▸ Problem to work on
In full and without alteration, give the listing again.

▸ Source material

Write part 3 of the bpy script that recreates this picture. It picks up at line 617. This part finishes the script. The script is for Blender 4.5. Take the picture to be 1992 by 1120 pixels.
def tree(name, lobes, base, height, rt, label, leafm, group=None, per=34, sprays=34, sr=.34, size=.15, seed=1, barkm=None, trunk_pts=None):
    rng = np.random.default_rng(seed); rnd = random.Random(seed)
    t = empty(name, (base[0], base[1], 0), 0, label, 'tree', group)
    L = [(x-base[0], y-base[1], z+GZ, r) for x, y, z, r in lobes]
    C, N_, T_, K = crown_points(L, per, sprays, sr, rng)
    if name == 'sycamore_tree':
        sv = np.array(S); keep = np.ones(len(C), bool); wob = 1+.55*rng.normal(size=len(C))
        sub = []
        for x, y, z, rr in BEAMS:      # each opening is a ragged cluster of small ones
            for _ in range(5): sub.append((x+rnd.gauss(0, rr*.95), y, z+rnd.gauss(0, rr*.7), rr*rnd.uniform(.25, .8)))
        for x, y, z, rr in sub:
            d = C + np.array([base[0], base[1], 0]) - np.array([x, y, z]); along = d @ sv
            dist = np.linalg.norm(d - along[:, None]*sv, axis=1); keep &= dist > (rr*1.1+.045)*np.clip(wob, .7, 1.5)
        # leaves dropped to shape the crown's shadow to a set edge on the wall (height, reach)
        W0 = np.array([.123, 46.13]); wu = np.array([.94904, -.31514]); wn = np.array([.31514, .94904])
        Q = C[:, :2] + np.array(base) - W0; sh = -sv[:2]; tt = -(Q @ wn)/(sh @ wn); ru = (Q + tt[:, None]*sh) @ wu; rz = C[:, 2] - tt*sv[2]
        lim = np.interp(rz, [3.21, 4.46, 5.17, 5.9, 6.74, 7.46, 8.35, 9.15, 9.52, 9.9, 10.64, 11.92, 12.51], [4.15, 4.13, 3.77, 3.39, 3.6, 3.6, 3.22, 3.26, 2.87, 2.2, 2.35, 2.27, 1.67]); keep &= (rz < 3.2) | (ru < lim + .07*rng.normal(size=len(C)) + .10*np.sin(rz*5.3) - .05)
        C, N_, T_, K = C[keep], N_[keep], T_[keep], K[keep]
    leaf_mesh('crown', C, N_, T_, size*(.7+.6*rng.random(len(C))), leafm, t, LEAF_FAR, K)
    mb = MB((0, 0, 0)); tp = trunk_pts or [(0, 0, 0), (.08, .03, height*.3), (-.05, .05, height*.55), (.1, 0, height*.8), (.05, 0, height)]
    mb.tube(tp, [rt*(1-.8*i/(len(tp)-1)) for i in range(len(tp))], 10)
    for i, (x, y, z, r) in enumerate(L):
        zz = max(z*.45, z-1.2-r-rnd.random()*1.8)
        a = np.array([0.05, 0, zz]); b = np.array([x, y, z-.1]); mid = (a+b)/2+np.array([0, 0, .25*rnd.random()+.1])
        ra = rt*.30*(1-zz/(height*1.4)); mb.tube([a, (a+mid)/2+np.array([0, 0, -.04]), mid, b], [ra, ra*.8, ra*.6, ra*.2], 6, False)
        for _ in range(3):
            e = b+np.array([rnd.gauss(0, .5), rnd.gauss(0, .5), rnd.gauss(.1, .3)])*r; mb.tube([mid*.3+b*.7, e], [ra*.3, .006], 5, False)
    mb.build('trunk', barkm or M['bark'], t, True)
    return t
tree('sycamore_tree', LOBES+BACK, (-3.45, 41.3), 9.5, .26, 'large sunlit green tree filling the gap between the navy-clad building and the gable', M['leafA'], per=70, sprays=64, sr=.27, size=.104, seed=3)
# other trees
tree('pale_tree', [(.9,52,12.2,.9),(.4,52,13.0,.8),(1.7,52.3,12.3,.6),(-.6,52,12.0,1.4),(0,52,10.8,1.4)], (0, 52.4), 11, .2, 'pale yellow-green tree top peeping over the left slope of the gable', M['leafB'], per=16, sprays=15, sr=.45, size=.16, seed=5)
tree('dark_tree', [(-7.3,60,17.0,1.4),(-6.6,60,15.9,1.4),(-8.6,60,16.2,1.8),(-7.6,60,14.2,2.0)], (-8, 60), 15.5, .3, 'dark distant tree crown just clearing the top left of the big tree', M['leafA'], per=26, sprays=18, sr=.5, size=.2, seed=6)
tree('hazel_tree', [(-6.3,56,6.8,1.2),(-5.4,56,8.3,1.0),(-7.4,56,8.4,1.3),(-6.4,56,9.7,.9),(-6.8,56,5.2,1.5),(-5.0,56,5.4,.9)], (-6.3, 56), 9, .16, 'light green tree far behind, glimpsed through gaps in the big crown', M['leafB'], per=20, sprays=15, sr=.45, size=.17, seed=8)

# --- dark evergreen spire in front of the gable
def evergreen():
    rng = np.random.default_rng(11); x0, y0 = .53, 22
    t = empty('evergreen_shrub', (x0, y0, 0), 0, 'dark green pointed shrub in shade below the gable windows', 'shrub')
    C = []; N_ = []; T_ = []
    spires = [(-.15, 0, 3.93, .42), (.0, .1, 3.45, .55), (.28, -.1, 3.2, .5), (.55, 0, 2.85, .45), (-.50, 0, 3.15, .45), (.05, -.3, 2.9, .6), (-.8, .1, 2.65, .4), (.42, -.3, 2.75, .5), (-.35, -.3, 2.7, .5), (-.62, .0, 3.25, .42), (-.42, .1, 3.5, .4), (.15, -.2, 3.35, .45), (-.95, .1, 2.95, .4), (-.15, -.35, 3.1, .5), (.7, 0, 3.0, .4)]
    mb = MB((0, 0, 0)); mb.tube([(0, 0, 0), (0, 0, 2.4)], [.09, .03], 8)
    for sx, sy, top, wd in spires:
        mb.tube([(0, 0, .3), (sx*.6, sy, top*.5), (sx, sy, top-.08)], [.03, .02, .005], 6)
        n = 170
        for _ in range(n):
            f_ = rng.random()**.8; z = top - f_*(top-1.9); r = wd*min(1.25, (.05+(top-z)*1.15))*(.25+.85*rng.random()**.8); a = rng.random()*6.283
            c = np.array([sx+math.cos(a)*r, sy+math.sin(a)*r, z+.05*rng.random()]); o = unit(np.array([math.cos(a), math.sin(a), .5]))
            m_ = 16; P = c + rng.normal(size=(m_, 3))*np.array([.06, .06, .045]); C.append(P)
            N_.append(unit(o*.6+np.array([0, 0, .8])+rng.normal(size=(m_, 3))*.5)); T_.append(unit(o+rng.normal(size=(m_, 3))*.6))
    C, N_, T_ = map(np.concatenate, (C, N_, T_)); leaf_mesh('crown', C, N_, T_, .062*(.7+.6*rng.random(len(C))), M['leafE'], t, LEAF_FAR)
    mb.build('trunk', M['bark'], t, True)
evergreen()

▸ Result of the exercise
Write part 3 of the bpy script that recreates this picture. It picks up at line 617. This part finishes the script. The script is for Blender 4.5. Take the picture to be 1992 by 1120 pixels.
def tree(name, lobes, base, height, rt, label, leafm, group=None, per=34, sprays=34, sr=.34, size=.15, seed=1, barkm=None, trunk_pts=None):
    rng = np.random.default_rng(seed); rnd = random.Random(seed)
    t = empty(name, (base[0], base[1], 0), 0, label, 'tree', group)
    L = [(x-base[0], y-base[1], z+GZ, r) for x, y, z, r in lobes]
    C, N_, T_, K = crown_points(L, per, sprays, sr, rng)
    if name == 'sycamore_tree':
        sv = np.array(S); keep = np.ones(len(C), bool); wob = 1+.55*rng.normal(size=len(C))
        sub = []
        for x, y, z, rr in BEAMS:      # each opening is a ragged cluster of small ones
            for _ in range(5): sub.append((x+rnd.gauss(0, rr*.95), y, z+rnd.gauss(0, rr*.7), rr*rnd.uniform(.25, .8)))
        for x, y, z, rr in sub:
            d = C + np.array([base[0], base[1], 0]) - np.array([x, y, z]); along = d @ sv
            dist = np.linalg.norm(d - along[:, None]*sv, axis=1); keep &= dist > (rr*1.1+.045)*np.clip(wob, .7, 1.5)
        # leaves dropped to shape the crown's shadow to a set edge on the wall (height, reach)
        W0 = np.array([.123, 46.13]); wu = np.array([.94904, -.31514]); wn = np.array([.31514, .94904])
        Q = C[:, :2] + np.array(base) - W0; sh = -sv[:2]; tt = -(Q @ wn)/(sh @ wn); ru = (Q + tt[:, None]*sh) @ wu; rz = C[:, 2] - tt*sv[2]
        lim = np.interp(rz, [3.21, 4.46, 5.17, 5.9, 6.74, 7.46, 8.35, 9.15, 9.52, 9.9, 10.64, 11.92, 12.51], [4.15, 4.13, 3.77, 3.39, 3.6, 3.6, 3.22, 3.26, 2.87, 2.2, 2.35, 2.27, 1.67]); keep &= (rz < 3.2) | (ru < lim + .07*rng.normal(size=len(C)) + .10*np.sin(rz*5.3) - .05)
        C, N_, T_, K = C[keep], N_[keep], T_[keep], K[keep]
    leaf_mesh('crown', C, N_, T_, size*(.7+.6*rng.random(len(C))), leafm, t, LEAF_FAR, K)
    mb = MB((0, 0, 0)); tp = trunk_pts or [(0, 0, 0), (.08, .03, height*.3), (-.05, .05, height*.55), (.1, 0, height*.8), (.05, 0, height)]
    mb.tube(tp, [rt*(1-.8*i/(len(tp)-1)) for i in range(len(tp))], 10)
    for i, (x, y, z, r) in enumerate(L):
        zz = max(z*.45, z-1.2-r-rnd.random()*1.8)
        a = np.array([0.05, 0, zz]); b = np.array([x, y, z-.1]); mid = (a+b)/2+np.array([0, 0, .25*rnd.random()+.1])
        ra = rt*.30*(1-zz/(height*1.4)); mb.tube([a, (a+mid)/2+np.array([0, 0, -.04]), mid, b], [ra, ra*.8, ra*.6, ra*.2], 6, False)
        for _ in range(3):
            e = b+np.array([rnd.gauss(0, .5), rnd.gauss(0, .5), rnd.gauss(.1, .3)])*r; mb.tube([mid*.3+b*.7, e], [ra*.3, .006], 5, False)
    mb.build('trunk', barkm or M['bark'], t, True)
    return t
tree('sycamore_tree', LOBES+BACK, (-3.45, 41.3), 9.5, .26, 'large sunlit green tree filling the gap between the navy-clad building and the gable', M['leafA'], per=70, sprays=64, sr=.27, size=.104, seed=3)
# other trees
tree('pale_tree', [(.9,52,12.2,.9),(.4,52,13.0,.8),(1.7,52.3,12.3,.6),(-.6,52,12.0,1.4),(0,52,10.8,1.4)], (0, 52.4), 11, .2, 'pale yellow-green tree top peeping over the left slope of the gable', M['leafB'], per=16, sprays=15, sr=.45, size=.16, seed=5)
tree('dark_tree', [(-7.3,60,17.0,1.4),(-6.6,60,15.9,1.4),(-8.6,60,16.2,1.8),(-7.6,60,14.2,2.0)], (-8, 60), 15.5, .3, 'dark distant tree crown just clearing the top left of the big tree', M['leafA'], per=26, sprays=18, sr=.5, size=.2, seed=6)
tree('hazel_tree', [(-6.3,56,6.8,1.2),(-5.4,56,8.3,1.0),(-7.4,56,8.4,1.3),(-6.4,56,9.7,.9),(-6.8,56,5.2,1.5),(-5.0,56,5.4,.9)], (-6.3, 56), 9, .16, 'light green tree far behind, glimpsed through gaps in the big crown', M['leafB'], per=20, sprays=15, sr=.45, size=.17, seed=8)

# --- dark evergreen spire in front of the gable
def evergreen():
    rng = np.random.default_rng(11); x0, y0 = .53, 22
    t = empty('evergreen_shrub', (x0, y0, 0), 0, 'dark green pointed shrub in shade below the gable windows', 'shrub')
    C = []; N_ = []; T_ = []
    spires = [(-.15, 0, 3.93, .42), (.0, .1, 3.45, .55), (.28, -.1, 3.2, .5), (.55, 0, 2.85, .45), (-.50, 0, 3.15, .45), (.05, -.3, 2.9, .6), (-.8, .1, 2.65, .4), (.42, -.3, 2.75, .5), (-.35, -.3, 2.7, .5), (-.62, .0, 3.25, .42), (-.42, .1, 3.5, .4), (.15, -.2, 3.35, .45), (-.95, .1, 2.95, .4), (-.15, -.35, 3.1, .5), (.7, 0, 3.0, .4)]
    mb = MB((0, 0, 0)); mb.tube([(0, 0, 0), (0, 0, 2.4)], [.09, .03], 8)
    for sx, sy, top, wd in spires:
        mb.tube([(0, 0, .3), (sx*.6, sy, top*.5), (sx, sy, top-.08)], [.03, .02, .005], 6)
        n = 170
        for _ in range(n):
            f_ = rng.random()**.8; z = top - f_*(top-1.9); r = wd*min(1.25, (.05+(top-z)*1.15))*(.25+.85*rng.random()**.8); a = rng.random()*6.283
            c = np.array([sx+math.cos(a)*r, sy+math.sin(a)*r, z+.05*rng.random()]); o = unit(np.array([math.cos(a), math.sin(a), .5]))
            m_ = 16; P = c + rng.normal(size=(m_, 3))*np.array([.06, .06, .045]); C.append(P)
            N_.append(unit(o*.6+np.array([0, 0, .8])+rng.normal(size=(m_, 3))*.5)); T_.append(unit(o+rng.normal(size=(m_, 3))*.6))
    C, N_, T_ = map(np.concatenate, (C, N_, T_)); leaf_mesh('crown', C, N_, T_, .062*(.7+.6*rng.random(len(C))), M['leafE'], t, LEAF_FAR)
    mb.build('trunk', M['bark'], t, True)
evergreen()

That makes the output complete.